Kobe awes as he plays into the sunset of historic career (updated)

Kent Bazemore recalls the day he first met Kobe Bryant.

He readily admits to being in awe upon seeing the Lakers star nearly two years ago.

“First time he walks in the locker room I have my head down tying my shoes before practice,” Bazemore said. “I look up and it’s him. I was like ‘Wow.’ He walks in with his confidence, his aura, and you can just feel his presence.”

Bazemore, who stayed up into the early morning as a youth watching Bryant play on television, was a late-season acquisition of the Lakers in his second NBA season of 2013-14. Bryant was limited to just six games that season with a left knee fracture. They two never played together as Bazemore would sign with the Hawks the next season. Still, they were teammates for a short time and Bryant left a lasting impression.

Bryant will make his final appearance in Atlanta on Friday after he recently announced that this will be his final season and the culmination of a 20-year NBA career. A few at Philips Arena may cheer for the Hawks but the spotlight will be on Bryant who will be remembered as one of the greatest to play the game of basketball.

The Hawks are planning a special recognition of Bryant’s career with an in-game video tribute Friday.

“He’s a special player,” Bazemore said. “I spent a little bit of time out there. I spoke with him a few times. He’s a great guy. You hear the stigma about him before you get there that’s he’s an (expletive) or all that but it’s farthest from the truth.

“For Kobe to come clean and say ‘My body is telling me it’s time to go’ is kind of frightening. You look at a guy like that and he seems invincible to you. The road ends someday.”

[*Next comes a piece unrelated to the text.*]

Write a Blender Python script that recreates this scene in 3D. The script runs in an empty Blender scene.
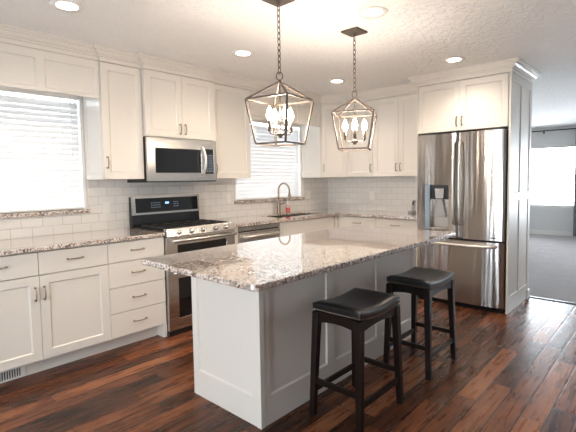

The 37-year-old Bryant will play his 1,516th game, including the postseason, on Friday in a highly-decorated career. Consider that Bryant:

* Is the third all-time leading scorer in NBA history with 32,734 points

* Won five NBA Championships

* Was named an All-Star 17 times and made 14 starts

* Won one NBA MVP award

* Won two NBA Finals MVP awards

* Won four All-Star Game MVP awards

* Was named First Team All-NBA 11 times

* Was named First Team All-NBA Defensive Team nine times

* Was NBA Player of the Week 33 times

* Was NBA Player of the Month 17 times

So, his resume spills over onto a second and third page.

The lifetime Laker has exactly two career transactions. He was selected by the Hornets 13th overall in the 1996 NBA Draft on June 26. He was traded to the Lakers the next month on July 11 for Vlade Divac. The rest has been history.

When asked if he had any memories of facing Bryant, Hawks coach Mike Budenholzer said “More like nightmares. He is one of the most incredible players in our league, our generation.”

Hawks assistant coach Darvin Ham knows Bryant well. The two were rookies together in 1996, Ham with the Nuggets. They faced each other in their very first professional game when the Lakers and Nuggets played two exhibitions in Hawaii. They competed against each other in the NBA Dunk Contest. Ham also spent two seasons as a Lakers assistant coach before joining the Hawks.

“He was very, very focused,” Ham said. “The pressure of the way he approached the game, if you are not a competitor, it could definitely turn you off and you don’t understand where he is coming from. People would call him selfish this and selfish that. I saw it a little bit differently when I had an opportunity to be there with him for two years. It really confirmed what my previous thoughts already were. What he goes through to prepare and to get on the floor and to excel at the level he excels at, if you are not doing that he has no use for you. He expects everyone to approach the game that way.

“Unfortunately, in the NBA, you have guys who play for different reasons, different motivations. Some of them are individual. Some of them are financial. Some of them are historic ambitions to win championships and more games than previous. And you have some guys that in the process of their own approach end up checking all three boxes. Just because of the work they put in.”

Bryant has struggled this season, prompting him to announce this will be his final season in a poem he wrote for the Players Tribune that began “Dear Basketball.” In the two games since, Bryant has scored 20 and 31 points, including the game-winning basket against the Wizards Wednesday. Bryant will try to end his career as Dylan Thomas penned in a poem of his own and “do not go gentle into that good night.”